Мне кажется, этот полет, пусть не завершившийся прямой победой над противником, – едва ли не самый приметный из всех, выполненных нашей эскадрильей в ту ночь.
Везение? Да, слов нет, было тут что-то (и, наверное, немалое «что-то») и от везения. Но еще больше – от воли, решительности, мастерства пилотирования.
Впрочем, если говорить о мастерстве пилотирования, то в этом отношении репутация у Владимира Васильевича Шевченко имелась, пожалуй, наилучшая из всех возможных. Дело в том, что он был одним из немногих летчиков, летавших в «красной пятерке». Первая «красная пятерка» (говорю «первая», потому что в дальнейшем она не раз возрождалась, каждый раз в новом составе) образовалась в середине тридцатых годов, одновременно с внедрением в строй истребителя И-16. Одновременно – и в прямой связи с этим. На то были, конечно, свои причины. «И-шестнадцатый», отличаясь высокой по тем временам скоростью, вызывал нарекания осваивающих его летчиков за недостаточную маневренность. В чем-то эти претензии были необоснованны: нельзя требовать от скоростной машины таких же малых радиусов эволюций, как на самолете более тихоходном. Тут действует чистая механика, от которой никуда не уйдешь.

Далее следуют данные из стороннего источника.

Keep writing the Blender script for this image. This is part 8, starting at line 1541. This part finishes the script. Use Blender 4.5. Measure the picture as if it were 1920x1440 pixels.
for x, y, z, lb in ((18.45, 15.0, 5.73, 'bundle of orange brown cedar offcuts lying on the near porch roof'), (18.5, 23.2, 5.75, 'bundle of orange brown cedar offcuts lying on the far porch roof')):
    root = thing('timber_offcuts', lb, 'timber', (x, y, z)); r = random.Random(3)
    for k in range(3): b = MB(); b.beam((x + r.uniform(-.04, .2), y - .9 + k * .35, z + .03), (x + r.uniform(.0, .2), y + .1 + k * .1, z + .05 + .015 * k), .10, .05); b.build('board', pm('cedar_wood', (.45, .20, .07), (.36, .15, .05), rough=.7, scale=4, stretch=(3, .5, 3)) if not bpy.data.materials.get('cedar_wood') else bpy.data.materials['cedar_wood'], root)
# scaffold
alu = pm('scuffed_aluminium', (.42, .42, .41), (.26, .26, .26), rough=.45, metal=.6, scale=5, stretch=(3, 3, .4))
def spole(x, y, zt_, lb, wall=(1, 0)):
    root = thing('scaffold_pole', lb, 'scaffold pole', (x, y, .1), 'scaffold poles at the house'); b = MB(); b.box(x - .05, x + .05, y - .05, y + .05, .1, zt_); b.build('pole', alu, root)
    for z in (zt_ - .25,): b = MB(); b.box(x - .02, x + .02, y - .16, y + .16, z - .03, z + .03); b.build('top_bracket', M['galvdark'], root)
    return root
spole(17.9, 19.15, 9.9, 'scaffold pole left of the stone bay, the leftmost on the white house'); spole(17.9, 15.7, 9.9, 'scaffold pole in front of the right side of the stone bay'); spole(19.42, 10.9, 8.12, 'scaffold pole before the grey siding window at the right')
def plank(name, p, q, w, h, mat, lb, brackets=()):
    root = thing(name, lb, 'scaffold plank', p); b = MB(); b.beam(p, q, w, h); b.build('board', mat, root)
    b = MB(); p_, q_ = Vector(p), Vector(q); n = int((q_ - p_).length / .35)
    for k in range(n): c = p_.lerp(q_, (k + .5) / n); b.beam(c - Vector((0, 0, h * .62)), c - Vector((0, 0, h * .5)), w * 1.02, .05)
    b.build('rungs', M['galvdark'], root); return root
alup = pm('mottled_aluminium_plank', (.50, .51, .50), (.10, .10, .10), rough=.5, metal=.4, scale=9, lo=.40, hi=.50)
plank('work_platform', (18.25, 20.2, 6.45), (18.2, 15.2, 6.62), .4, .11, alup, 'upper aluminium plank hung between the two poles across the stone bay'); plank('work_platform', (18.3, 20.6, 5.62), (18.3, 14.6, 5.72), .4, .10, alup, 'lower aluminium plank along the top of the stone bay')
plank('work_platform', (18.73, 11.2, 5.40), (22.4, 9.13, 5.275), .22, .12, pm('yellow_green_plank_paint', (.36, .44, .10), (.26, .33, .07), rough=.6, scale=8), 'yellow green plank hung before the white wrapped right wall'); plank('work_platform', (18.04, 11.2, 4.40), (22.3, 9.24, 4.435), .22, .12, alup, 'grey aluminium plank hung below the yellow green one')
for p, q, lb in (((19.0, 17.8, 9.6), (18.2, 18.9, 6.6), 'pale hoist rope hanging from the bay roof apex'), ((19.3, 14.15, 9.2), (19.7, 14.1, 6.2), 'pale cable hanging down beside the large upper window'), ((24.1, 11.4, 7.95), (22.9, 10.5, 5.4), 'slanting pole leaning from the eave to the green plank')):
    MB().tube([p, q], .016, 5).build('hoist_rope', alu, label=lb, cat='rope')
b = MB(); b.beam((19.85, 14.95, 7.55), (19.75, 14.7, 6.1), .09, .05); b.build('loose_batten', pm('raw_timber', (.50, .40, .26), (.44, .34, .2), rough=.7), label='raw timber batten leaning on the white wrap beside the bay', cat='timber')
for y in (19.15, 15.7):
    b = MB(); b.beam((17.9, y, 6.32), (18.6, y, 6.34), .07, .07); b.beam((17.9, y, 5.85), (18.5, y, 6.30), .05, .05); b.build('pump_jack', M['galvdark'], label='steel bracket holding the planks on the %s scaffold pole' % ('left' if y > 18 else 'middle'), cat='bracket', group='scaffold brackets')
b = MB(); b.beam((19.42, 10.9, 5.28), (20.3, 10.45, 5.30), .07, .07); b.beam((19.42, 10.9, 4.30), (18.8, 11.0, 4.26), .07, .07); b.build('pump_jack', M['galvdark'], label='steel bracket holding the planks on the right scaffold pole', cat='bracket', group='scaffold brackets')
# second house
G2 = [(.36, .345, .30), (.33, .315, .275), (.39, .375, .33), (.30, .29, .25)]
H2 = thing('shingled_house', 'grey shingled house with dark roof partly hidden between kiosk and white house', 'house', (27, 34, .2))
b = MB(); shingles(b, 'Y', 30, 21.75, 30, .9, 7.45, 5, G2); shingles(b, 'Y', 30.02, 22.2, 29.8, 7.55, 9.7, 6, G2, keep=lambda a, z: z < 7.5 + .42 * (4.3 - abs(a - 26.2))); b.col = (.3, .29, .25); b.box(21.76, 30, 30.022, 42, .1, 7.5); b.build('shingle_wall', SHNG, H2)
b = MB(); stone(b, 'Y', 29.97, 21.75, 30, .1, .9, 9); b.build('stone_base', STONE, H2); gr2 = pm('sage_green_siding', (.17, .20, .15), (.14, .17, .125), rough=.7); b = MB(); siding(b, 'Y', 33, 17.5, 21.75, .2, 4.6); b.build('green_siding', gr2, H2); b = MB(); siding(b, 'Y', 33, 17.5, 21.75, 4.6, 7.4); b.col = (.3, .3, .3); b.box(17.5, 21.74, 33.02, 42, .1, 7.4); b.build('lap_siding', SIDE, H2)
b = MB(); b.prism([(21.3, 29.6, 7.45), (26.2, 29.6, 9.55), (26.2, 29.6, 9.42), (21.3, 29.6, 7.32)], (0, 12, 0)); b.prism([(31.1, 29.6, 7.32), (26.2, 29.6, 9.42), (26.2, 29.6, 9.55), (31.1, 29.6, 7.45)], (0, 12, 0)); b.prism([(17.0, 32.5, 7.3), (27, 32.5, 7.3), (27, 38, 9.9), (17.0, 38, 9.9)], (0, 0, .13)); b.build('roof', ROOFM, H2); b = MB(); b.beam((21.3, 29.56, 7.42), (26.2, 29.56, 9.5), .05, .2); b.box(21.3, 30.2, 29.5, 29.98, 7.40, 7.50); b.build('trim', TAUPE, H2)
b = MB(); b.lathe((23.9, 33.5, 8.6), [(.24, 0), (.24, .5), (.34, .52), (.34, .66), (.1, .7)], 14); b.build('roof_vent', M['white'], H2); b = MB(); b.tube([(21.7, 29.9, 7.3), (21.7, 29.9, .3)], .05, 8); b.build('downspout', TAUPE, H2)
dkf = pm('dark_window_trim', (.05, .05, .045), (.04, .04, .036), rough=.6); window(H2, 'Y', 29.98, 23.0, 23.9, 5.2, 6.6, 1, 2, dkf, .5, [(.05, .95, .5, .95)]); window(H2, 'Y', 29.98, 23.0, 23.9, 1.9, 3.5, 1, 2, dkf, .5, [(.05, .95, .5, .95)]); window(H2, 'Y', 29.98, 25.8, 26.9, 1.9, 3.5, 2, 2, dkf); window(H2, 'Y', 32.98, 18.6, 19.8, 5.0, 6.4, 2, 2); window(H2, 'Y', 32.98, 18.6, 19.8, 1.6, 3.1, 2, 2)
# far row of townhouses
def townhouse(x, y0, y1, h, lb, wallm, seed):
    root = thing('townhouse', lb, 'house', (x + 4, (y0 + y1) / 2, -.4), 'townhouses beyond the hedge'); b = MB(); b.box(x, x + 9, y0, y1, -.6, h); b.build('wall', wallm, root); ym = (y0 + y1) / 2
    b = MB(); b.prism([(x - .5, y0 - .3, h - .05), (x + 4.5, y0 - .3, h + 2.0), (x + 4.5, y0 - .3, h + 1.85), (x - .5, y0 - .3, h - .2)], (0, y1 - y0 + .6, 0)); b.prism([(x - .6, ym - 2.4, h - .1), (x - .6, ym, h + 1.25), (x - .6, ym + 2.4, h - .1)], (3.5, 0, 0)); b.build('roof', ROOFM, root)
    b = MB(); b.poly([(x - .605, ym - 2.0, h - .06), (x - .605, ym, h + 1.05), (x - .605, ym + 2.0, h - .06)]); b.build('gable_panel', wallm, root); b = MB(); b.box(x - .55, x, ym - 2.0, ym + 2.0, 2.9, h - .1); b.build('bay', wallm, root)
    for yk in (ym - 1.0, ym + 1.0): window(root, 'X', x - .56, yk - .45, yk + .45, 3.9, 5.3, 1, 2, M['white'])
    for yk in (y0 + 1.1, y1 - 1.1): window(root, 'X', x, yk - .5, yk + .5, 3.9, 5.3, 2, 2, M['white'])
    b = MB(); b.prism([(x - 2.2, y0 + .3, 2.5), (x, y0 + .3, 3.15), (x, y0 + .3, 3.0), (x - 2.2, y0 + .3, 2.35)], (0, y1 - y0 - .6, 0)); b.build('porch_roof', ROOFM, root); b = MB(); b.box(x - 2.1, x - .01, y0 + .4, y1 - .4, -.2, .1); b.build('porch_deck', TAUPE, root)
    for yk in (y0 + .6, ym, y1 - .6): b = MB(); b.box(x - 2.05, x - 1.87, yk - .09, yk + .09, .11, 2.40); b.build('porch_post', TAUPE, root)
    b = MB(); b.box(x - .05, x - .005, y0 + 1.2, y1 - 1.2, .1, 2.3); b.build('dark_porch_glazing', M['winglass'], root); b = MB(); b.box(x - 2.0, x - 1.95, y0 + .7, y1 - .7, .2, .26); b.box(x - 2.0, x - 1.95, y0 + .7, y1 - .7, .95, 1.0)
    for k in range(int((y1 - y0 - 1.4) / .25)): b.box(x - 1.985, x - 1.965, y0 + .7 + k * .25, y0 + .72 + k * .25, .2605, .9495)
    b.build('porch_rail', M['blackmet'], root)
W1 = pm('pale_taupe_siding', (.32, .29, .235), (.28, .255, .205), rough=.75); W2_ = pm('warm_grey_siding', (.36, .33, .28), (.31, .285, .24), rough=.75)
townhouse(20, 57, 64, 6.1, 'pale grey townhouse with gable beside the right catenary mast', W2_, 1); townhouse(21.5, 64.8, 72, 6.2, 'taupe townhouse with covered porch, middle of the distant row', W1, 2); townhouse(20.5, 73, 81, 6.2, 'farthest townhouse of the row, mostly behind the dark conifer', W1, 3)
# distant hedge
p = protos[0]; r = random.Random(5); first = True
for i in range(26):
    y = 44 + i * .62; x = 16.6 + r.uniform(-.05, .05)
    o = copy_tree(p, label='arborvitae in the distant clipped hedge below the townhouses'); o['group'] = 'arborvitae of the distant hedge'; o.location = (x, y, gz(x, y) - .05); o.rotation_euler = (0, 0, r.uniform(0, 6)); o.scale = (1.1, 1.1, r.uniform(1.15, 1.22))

Но была в критических замечаниях по адресу «И-шестнадцатого» и своя правда: самолет был действительно недостаточно устойчив, даже при не очень грубых неточностях в действиях пилота он охотно срывался в штопор, и, естественно, летать на нем поначалу старались поаккуратнее. А машина уже шла на заводах большой серией, рассматривалась как основная в советской истребительной авиации, и мириться со сдержанным отношением к ней со стороны летчиков было невозможно. Надо было заставить людей поверить в новый истребитель, полюбить его, привить вкус к его освоению, понять, на что он способен в искусных руках настоящего мастера.